_REQUIRED TASK_
Reproduce each of the lines word for word.

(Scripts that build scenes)
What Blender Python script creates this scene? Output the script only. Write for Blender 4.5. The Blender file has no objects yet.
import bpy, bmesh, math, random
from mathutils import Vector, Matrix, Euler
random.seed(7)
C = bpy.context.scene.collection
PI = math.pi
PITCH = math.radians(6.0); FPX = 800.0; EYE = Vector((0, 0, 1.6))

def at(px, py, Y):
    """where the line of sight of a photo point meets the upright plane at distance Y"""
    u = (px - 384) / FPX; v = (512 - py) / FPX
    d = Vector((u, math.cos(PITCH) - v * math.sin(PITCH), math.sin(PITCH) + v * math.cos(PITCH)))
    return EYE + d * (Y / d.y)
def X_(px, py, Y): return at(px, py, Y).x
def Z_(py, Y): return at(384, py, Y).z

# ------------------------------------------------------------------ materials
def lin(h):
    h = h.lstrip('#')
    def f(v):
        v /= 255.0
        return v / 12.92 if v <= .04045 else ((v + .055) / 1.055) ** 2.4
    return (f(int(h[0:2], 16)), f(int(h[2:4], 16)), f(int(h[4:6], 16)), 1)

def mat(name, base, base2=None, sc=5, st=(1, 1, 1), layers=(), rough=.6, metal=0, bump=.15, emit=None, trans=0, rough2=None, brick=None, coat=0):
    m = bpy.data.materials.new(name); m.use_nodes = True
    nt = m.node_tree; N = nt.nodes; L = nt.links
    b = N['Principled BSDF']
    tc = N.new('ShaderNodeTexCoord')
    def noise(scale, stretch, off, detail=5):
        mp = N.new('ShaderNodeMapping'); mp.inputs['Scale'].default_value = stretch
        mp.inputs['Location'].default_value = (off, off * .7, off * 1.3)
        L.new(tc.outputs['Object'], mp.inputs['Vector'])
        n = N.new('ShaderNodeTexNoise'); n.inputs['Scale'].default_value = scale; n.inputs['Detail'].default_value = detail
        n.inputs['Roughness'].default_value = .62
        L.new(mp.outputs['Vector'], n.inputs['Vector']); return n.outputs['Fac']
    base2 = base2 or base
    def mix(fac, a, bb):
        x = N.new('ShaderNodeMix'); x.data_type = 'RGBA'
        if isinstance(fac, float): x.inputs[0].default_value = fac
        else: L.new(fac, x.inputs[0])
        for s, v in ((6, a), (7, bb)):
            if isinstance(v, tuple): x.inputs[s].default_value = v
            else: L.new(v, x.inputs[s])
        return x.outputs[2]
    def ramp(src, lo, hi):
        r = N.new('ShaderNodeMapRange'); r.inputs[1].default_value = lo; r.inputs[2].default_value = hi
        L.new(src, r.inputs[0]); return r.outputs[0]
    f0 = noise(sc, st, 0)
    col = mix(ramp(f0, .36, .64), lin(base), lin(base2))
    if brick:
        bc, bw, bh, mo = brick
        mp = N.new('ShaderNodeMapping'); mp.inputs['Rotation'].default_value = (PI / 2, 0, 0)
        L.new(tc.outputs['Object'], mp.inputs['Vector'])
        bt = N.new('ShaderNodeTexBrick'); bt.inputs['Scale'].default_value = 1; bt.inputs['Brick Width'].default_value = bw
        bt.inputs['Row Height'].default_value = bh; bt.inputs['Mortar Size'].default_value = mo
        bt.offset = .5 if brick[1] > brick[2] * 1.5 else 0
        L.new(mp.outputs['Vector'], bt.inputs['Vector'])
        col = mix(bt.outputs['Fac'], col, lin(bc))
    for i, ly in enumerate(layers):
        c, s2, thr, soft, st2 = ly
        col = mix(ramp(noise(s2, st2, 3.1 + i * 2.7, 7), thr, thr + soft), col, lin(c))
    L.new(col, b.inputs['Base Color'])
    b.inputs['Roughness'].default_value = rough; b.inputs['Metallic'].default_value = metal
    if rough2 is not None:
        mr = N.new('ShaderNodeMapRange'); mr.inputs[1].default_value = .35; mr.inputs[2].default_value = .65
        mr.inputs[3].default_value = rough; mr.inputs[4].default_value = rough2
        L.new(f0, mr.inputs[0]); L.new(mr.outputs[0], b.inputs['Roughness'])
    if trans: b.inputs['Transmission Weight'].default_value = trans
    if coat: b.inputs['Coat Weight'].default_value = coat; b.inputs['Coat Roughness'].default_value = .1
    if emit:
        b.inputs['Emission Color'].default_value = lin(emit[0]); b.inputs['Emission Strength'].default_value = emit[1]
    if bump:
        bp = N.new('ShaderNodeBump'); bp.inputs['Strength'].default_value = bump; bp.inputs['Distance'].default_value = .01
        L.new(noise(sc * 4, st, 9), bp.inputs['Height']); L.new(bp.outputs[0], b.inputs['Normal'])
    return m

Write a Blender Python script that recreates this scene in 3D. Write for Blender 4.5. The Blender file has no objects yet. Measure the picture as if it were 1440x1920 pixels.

_TASK RESULT_
What Blender Python script creates this scene? Output the script only. Write for Blender 4.5. The Blender file has no objects yet.
import bpy, bmesh, math, random
from mathutils import Vector, Matrix, Euler
random.seed(7)
C = bpy.context.scene.collection
PI = math.pi
PITCH = math.radians(6.0); FPX = 800.0; EYE = Vector((0, 0, 1.6))

def at(px, py, Y):
    """where the line of sight of a photo point meets the upright plane at distance Y"""
    u = (px - 384) / FPX; v = (512 - py) / FPX
    d = Vector((u, math.cos(PITCH) - v * math.sin(PITCH), math.sin(PITCH) + v * math.cos(PITCH)))
    return EYE + d * (Y / d.y)
def X_(px, py, Y): return at(px, py, Y).x
def Z_(py, Y): return at(384, py, Y).z

# ------------------------------------------------------------------ materials
def lin(h):
    h = h.lstrip('#')
    def f(v):
        v /= 255.0
        return v / 12.92 if v <= .04045 else ((v + .055) / 1.055) ** 2.4
    return (f(int(h[0:2], 16)), f(int(h[2:4], 16)), f(int(h[4:6], 16)), 1)

def mat(name, base, base2=None, sc=5, st=(1, 1, 1), layers=(), rough=.6, metal=0, bump=.15, emit=None, trans=0, rough2=None, brick=None, coat=0):
    m = bpy.data.materials.new(name); m.use_nodes = True
    nt = m.node_tree; N = nt.nodes; L = nt.links
    b = N['Principled BSDF']
    tc = N.new('ShaderNodeTexCoord')
    def noise(scale, stretch, off, detail=5):
        mp = N.new('ShaderNodeMapping'); mp.inputs['Scale'].default_value = stretch
        mp.inputs['Location'].default_value = (off, off * .7, off * 1.3)
        L.new(tc.outputs['Object'], mp.inputs['Vector'])
        n = N.new('ShaderNodeTexNoise'); n.inputs['Scale'].default_value = scale; n.inputs['Detail'].default_value = detail
        n.inputs['Roughness'].default_value = .62
        L.new(mp.outputs['Vector'], n.inputs['Vector']); return n.outputs['Fac']
    base2 = base2 or base
    def mix(fac, a, bb):
        x = N.new('ShaderNodeMix'); x.data_type = 'RGBA'
        if isinstance(fac, float): x.inputs[0].default_value = fac
        else: L.new(fac, x.inputs[0])
        for s, v in ((6, a), (7, bb)):
            if isinstance(v, tuple): x.inputs[s].default_value = v
            else: L.new(v, x.inputs[s])
        return x.outputs[2]
    def ramp(src, lo, hi):
        r = N.new('ShaderNodeMapRange'); r.inputs[1].default_value = lo; r.inputs[2].default_value = hi
        L.new(src, r.inputs[0]); return r.outputs[0]
    f0 = noise(sc, st, 0)
    col = mix(ramp(f0, .36, .64), lin(base), lin(base2))
    if brick:
        bc, bw, bh, mo = brick
        mp = N.new('ShaderNodeMapping'); mp.inputs['Rotation'].default_value = (PI / 2, 0, 0)
        L.new(tc.outputs['Object'], mp.inputs['Vector'])
        bt = N.new('ShaderNodeTexBrick'); bt.inputs['Scale'].default_value = 1; bt.inputs['Brick Width'].default_value = bw
        bt.inputs['Row Height'].default_value = bh; bt.inputs['Mortar Size'].default_value = mo
        bt.offset = .5 if brick[1] > brick[2] * 1.5 else 0
        L.new(mp.outputs['Vector'], bt.inputs['Vector'])
        col = mix(bt.outputs['Fac'], col, lin(bc))
    for i, ly in enumerate(layers):
        c, s2, thr, soft, st2 = ly
        col = mix(ramp(noise(s2, st2, 3.1 + i * 2.7, 7), thr, thr + soft), col, lin(c))
    L.new(col, b.inputs['Base Color'])
    b.inputs['Roughness'].default_value = rough; b.inputs['Metallic'].default_value = metal
    if rough2 is not None:
        mr = N.new('ShaderNodeMapRange'); mr.inputs[1].default_value = .35; mr.inputs[2].default_value = .65
        mr.inputs[3].default_value = rough; mr.inputs[4].default_value = rough2
        L.new(f0, mr.inputs[0]); L.new(mr.outputs[0], b.inputs['Roughness'])
    if trans: b.inputs['Transmission Weight'].default_value = trans
    if coat: b.inputs['Coat Weight'].default_value = coat; b.inputs['Coat Roughness'].default_value = .1
    if emit:
        b.inputs['Emission Color'].default_value = lin(emit[0]); b.inputs['Emission Strength'].default_value = emit[1]
    if bump:
        bp = N.new('ShaderNodeBump'); bp.inputs['Strength'].default_value = bump; bp.inputs['Distance'].default_value = .01
        L.new(noise(sc * 4, st, 9), bp.inputs['Height']); L.new(bp.outputs[0], b.inputs['Normal'])
    return m

Write a Blender Python script that recreates this scene in 3D. Write for Blender 4.5. The Blender file has no objects yet. Measure the picture as if it were 1440x1920 pixels.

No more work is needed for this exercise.